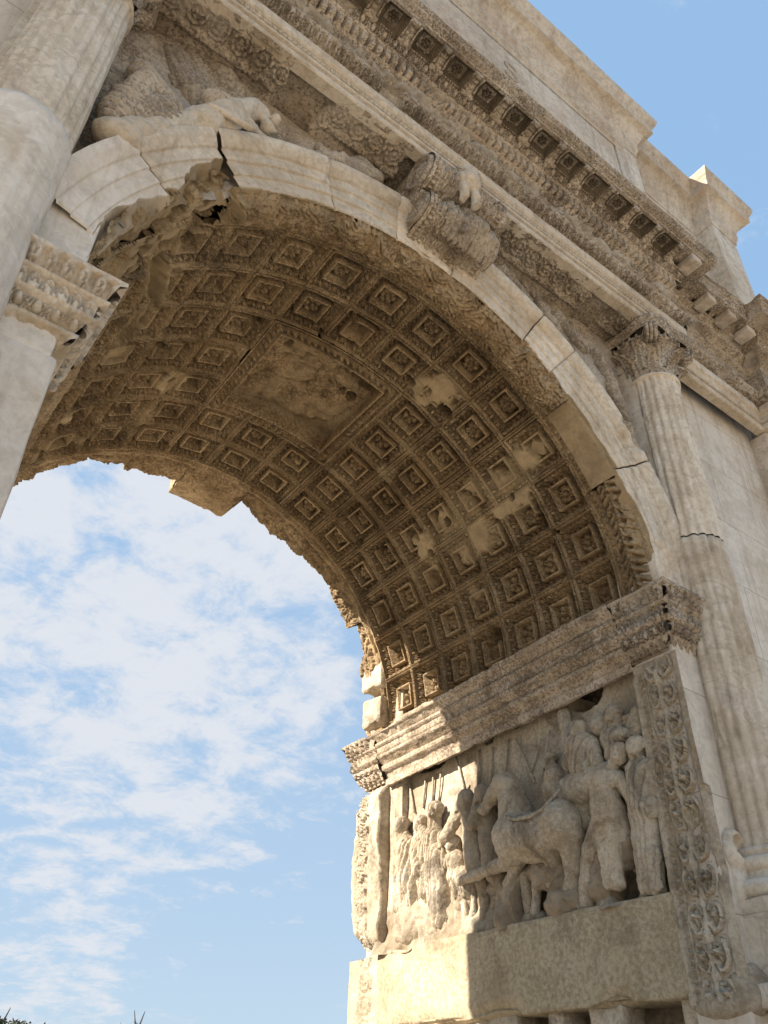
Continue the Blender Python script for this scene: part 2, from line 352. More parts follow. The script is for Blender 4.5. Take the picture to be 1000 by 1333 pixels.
# --- ornament patterns: s along the moulding (in repeats), w across it from 0 to 1; value 0..1
def egg_dart(s, w):
    f = frac(s) - 0.5; r = np.sqrt((f / 0.215) ** 2 + ((w - 0.58) / 0.40) ** 2)
    egg = (r < 1) * (0.50 + 0.5 * np.sqrt(np.clip(1 - r * r, 0, 1)))
    ring = ((r > 1.42) & (r < 1.84) & (w < 0.95) & (w > .08)) * 0.86
    dart = (np.abs(np.abs(f) - 0.5) < 0.030 + .04 * (1 - w)) * 0.8 * (r > 2.05)
    return np.maximum(np.maximum(egg, ring), dart)
def leaf_row(s, w):
    f = np.abs(frac(s) - 0.5); wd = 0.36 * np.sqrt(np.clip(1.02 - (1 - w) ** 3.0, 0, 1)) * (1 - 0.2 * np.abs(np.sin(w * 9)))
    r = f / np.maximum(wd, 1e-3); b = (r < 1) * (0.45 + 0.55 * np.sqrt(np.clip(1 - r * r, 0, 1))) * (0.6 + 0.4 * (1 - w))
    return b * (1 - 0.75 * (f < 0.055) * (w < .8)) * (w > 0.06)
def beads(s, w):
    f = frac(s) - 0.5; return np.sqrt(np.clip(1 - (f / 0.42) ** 2 - ((w - 0.5) / 0.5) ** 2, 0, 1))
def guilloche(s, w):
    a = np.abs(w - 0.5 - 0.3 * np.sin(2 * pi * s)); b = np.abs(w - 0.5 + 0.3 * np.sin(2 * pi * s))
    return np.maximum(np.clip(1 - a / 0.2, 0, 1), np.clip(1 - b / 0.2, 0, 1)) ** 0.6
def scallops(s, w):
    f = np.abs(frac(s) - 0.5); r = np.sqrt((f / 0.5) ** 2 + (w * 0.95) ** 2)
    return np.where(r < .93, np.where((r > .5) & (r < .66), .1, .9), 0.0)
def dentils(s, w): return ((np.abs(frac(s) - 0.5) < 0.33)).astype(float)
def scrolls(s, w):
    "running acanthus scroll: spirals turning alternately"
    i = np.floor(s); f = (frac(s) - 0.5); v = (w - 0.5) * 1.0; sg = np.where(i % 2 == 0, 1.0, -1.0)
    r = np.sqrt((f / 0.46) ** 2 + (v / 0.46) ** 2); th = np.arctan2(v * sg, f)
    sp = sstep(.25, .55, 0.5 + 0.5 * np.cos(2 * pi * (r * 2.1 - th / (2 * pi)))); fl = 0.5 + 0.5 * np.cos(5 * th)
    b = np.where(r < 0.35, (1 - r / 0.35) ** 0.5 * (0.6 + 0.4 * fl), sp ** 0.7 * (0.75 + 0.25 * np.cos(9 * th)))
    return b * (r < 1.06)

# ------------------------------------------------------------------ ground
gx = np.sign(np.linspace(-1, 1, 61)) * np.abs(np.linspace(-1, 1, 61)) ** 3 * 2500
X, Y = np.meshgrid(gx, gx + 2, indexing='ij'); Z = GROUND + 0.04 * fbm(np.stack([X * .3, Y * .3, X * 0], -1), 3, 4)
g = MB().grid(np.stack([X, Y, Z], -1)).build('ground', 'ground'); g['kind'] = 'structure'

# ------------------------------------------------------------------ the arch
arch = bpy.data.objects.new('triumphal_arch', None); COL.objects.link(arch); arch.location = (0, 2.3, GROUND)
arch['label'] = 'ancient marble triumphal arch with coffered vault and carved chariot relief under a blue sky'; arch['category'] = 'arch'
bpy.context.view_layer.update()
R0 = 2.58; TR0 = 1.0563; DTH = 11.5742; Y1 = 0.88; DY = 0.4935
YB = 4.25                                                  # rear face
XJ = 2.56                                                  # face of the jambs

# -- masonry body behind all facings
mb = MB(); RC = 3.0
th = np.linspace(-90, 90, 61); ix = RC * np.sin(np.radians(th)); iz = RC * np.cos(np.radians(th))
ring = np.stack([np.concatenate([[-RC], ix, [RC]]), np.concatenate([[GROUND], iz, [GROUND]])], 1)
top = np.stack([np.concatenate([[-6.4], np.linspace(-6.4, 6.4, 61), [6.4]]), np.concatenate([[GROUND], np.full(61, 5.05), [GROUND]])], 1)
def pl(a, y): return np.stack([a[:, 0], np.full(len(a), y), a[:, 1]], -1)
P = np.stack([pl(ring, .47), pl(top, .47), pl(top, YB - .02), pl(ring, YB - .02), pl(ring, .47)], 1); mb.grid(P)
mb.build('masonry_core', 'carved', arch, smooth=False)

# -- coffered vault: wear and holes as places on the vault (arc length, depth)
def vmap(u, v): t, y = vault_pt(u, v); return rad(t) * R0, y
WEAR = [(*vmap(u, v), r) for u, v, r in [(600, 690, .40), (655, 645, .36), (560, 716, .20), (570, 512, .27), (585, 492, .16), (226, 500, .24), (682, 596, .13),
        (625, 640, .2), (500, 618, .10), (535, 745, .14), (640, 690, .22), (150, 470, .18), (120, 500, .15), (90, 545, .12)]]
HOLES = [(*vmap(u, v), r) for u, v, r in [(577, 537, .085), (582, 679, .055), (497, 717, .08), (640, 826, .10), (702, 677, .075), (208, 450, .06), (112, 494, .06), (94, 532, .07), (150, 532, .05)]]
_r = np.random.default_rng(8); HOLES += [(_r.uniform(-2.6, 3.0), _r.uniform(.75, 4.0), _r.uniform(.018, .04)) for _ in range(34)]
FISS = [vmap(*p) for p in [(298, 225), (295, 270), (262, 280), (250, 300), (208, 342), (205, 392), (185, 412), (165, 440)]]
def seg_dist(s, y, pts):
    d = np.full(np.shape(s), 9.0)
    for (a, b), (c, e) in zip(pts[:-1], pts[1:]):
        vx, vy = c - a, e - b; L = vx*vx + vy*vy + 1e-9; t = np.clip(((s - a) * vx + (y - b) * vy) / L, 0, 1)
        d = np.minimum(d, np.hypot(s - a - t * vx, y - b - t * vy))
    return d
def vault_state(s, y):
    "wear 0..1 and extra depth at arc length s, depth y"
    P = np.stack([s, y, s * 0], -1)
    n = fbm(P * 5.0, 4, 11) * 0.16; n2 = fbm(P * 14, 3, 5)
    w = np.zeros(np.shape(s))
    for a, b, r in WEAR: w = np.maximum(w, 1 - sstep(r - .13, r + .05, np.hypot(s - a, y - b) + n * 1.3 + n2 * .05))
    hole = np.zeros(np.shape(s))
    for a, b, r in HOLES: hole = np.maximum(hole, 1 - sstep(r - .012, r + .012, np.hypot(s - a, y - b) + n * .3))
    gen = sstep(0.34, 0.62, fbm(P * 2.3, 4, 77))                      # loose patches of erosion
    w = np.maximum(w, gen * 0.75)
    fd = seg_dist(s, y, FISS) + n * .35
    fis = 1 - sstep(.03, .10, fd)
    left = sstep(0.02, 0.16, (FISS[3][0] + (y - FISS[3][1]) * -0.75) - s - n) * (y < 1.2) * (s < -1.4)
    w = np.maximum(w, np.maximum(1 - sstep(.07, .18, fd), left * sstep(-.25, .15, n2 + .1)))
    return w, hole * .30 + fis * .20 + n2 * .004
def vault_xyz(s, y, h):
    t = s / R0; return np.stack([(R0 + h) * np.sin(t), y, (R0 + h) * np.cos(t)], -1)
def ramp(d, pts):
    return np.interp(d, [p[0] for p in pts], [p[1] for p in pts])
PROF = [(0, .02), (.022, .02), (.023, -.014), (.040, -.014), (.042, .09), (.054, .09), (.057, .085), (.145, .125), (.148, .075), (.156, .075), (.159, .15), (.240, .16), (.244, .036), (.284, .036), (.287, .205), (.5, .215)]
def coffer_depth(U, V, n_e=6, var=0):
    a = np.maximum(np.abs(U), np.abs(V)); d = .5 - a; s = np.where(np.abs(U) > np.abs(V), V, U)
    h = ramp(d, PROF)
    bd = beads(s * 15 + .5, d / .042 + .5) if var % 2 else guilloche(s * 9, d / .042 + .5)
    h = np.where(d < .0205, .02 - .03 * bd, h)
    m = (d > .052) & (d < .146); h = np.where(m, h + .012 - .085 * egg_dart(s * 5.0 + .5, 1 - (d - .052) / .094), h)
    m = (d > .158) & (d < .241); h = np.where(m, h + .012 - .085 * leaf_row(s * 7 + .5, 1 - (d - .158) / .079), h)
    return h
rng = np.random.default_rng(5)
NC = 120
uu = np.linspace(-.5, .5, NC + 1)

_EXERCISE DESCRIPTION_
Exactly restate the lines from the beginning of the data through the line with "return b * (r < 1.06)", and no others, keeping pictures out.

_ANSWER TO THE PROBLEM_
Continue the Blender Python script for this scene: part 2, from line 352. More parts follow. The script is for Blender 4.5. Take the picture to be 1000 by 1333 pixels.
# --- ornament patterns: s along the moulding (in repeats), w across it from 0 to 1; value 0..1
def egg_dart(s, w):
    f = frac(s) - 0.5; r = np.sqrt((f / 0.215) ** 2 + ((w - 0.58) / 0.40) ** 2)
    egg = (r < 1) * (0.50 + 0.5 * np.sqrt(np.clip(1 - r * r, 0, 1)))
    ring = ((r > 1.42) & (r < 1.84) & (w < 0.95) & (w > .08)) * 0.86
    dart = (np.abs(np.abs(f) - 0.5) < 0.030 + .04 * (1 - w)) * 0.8 * (r > 2.05)
    return np.maximum(np.maximum(egg, ring), dart)
def leaf_row(s, w):
    f = np.abs(frac(s) - 0.5); wd = 0.36 * np.sqrt(np.clip(1.02 - (1 - w) ** 3.0, 0, 1)) * (1 - 0.2 * np.abs(np.sin(w * 9)))
    r = f / np.maximum(wd, 1e-3); b = (r < 1) * (0.45 + 0.55 * np.sqrt(np.clip(1 - r * r, 0, 1))) * (0.6 + 0.4 * (1 - w))
    return b * (1 - 0.75 * (f < 0.055) * (w < .8)) * (w > 0.06)
def beads(s, w):
    f = frac(s) - 0.5; return np.sqrt(np.clip(1 - (f / 0.42) ** 2 - ((w - 0.5) / 0.5) ** 2, 0, 1))
def guilloche(s, w):
    a = np.abs(w - 0.5 - 0.3 * np.sin(2 * pi * s)); b = np.abs(w - 0.5 + 0.3 * np.sin(2 * pi * s))
    return np.maximum(np.clip(1 - a / 0.2, 0, 1), np.clip(1 - b / 0.2, 0, 1)) ** 0.6
def scallops(s, w):
    f = np.abs(frac(s) - 0.5); r = np.sqrt((f / 0.5) ** 2 + (w * 0.95) ** 2)
    return np.where(r < .93, np.where((r > .5) & (r < .66), .1, .9), 0.0)
def dentils(s, w): return ((np.abs(frac(s) - 0.5) < 0.33)).astype(float)
def scrolls(s, w):
    "running acanthus scroll: spirals turning alternately"
    i = np.floor(s); f = (frac(s) - 0.5); v = (w - 0.5) * 1.0; sg = np.where(i % 2 == 0, 1.0, -1.0)
    r = np.sqrt((f / 0.46) ** 2 + (v / 0.46) ** 2); th = np.arctan2(v * sg, f)
    sp = sstep(.25, .55, 0.5 + 0.5 * np.cos(2 * pi * (r * 2.1 - th / (2 * pi)))); fl = 0.5 + 0.5 * np.cos(5 * th)
    b = np.where(r < 0.35, (1 - r / 0.35) ** 0.5 * (0.6 + 0.4 * fl), sp ** 0.7 * (0.75 + 0.25 * np.cos(9 * th)))
    return b * (r < 1.06)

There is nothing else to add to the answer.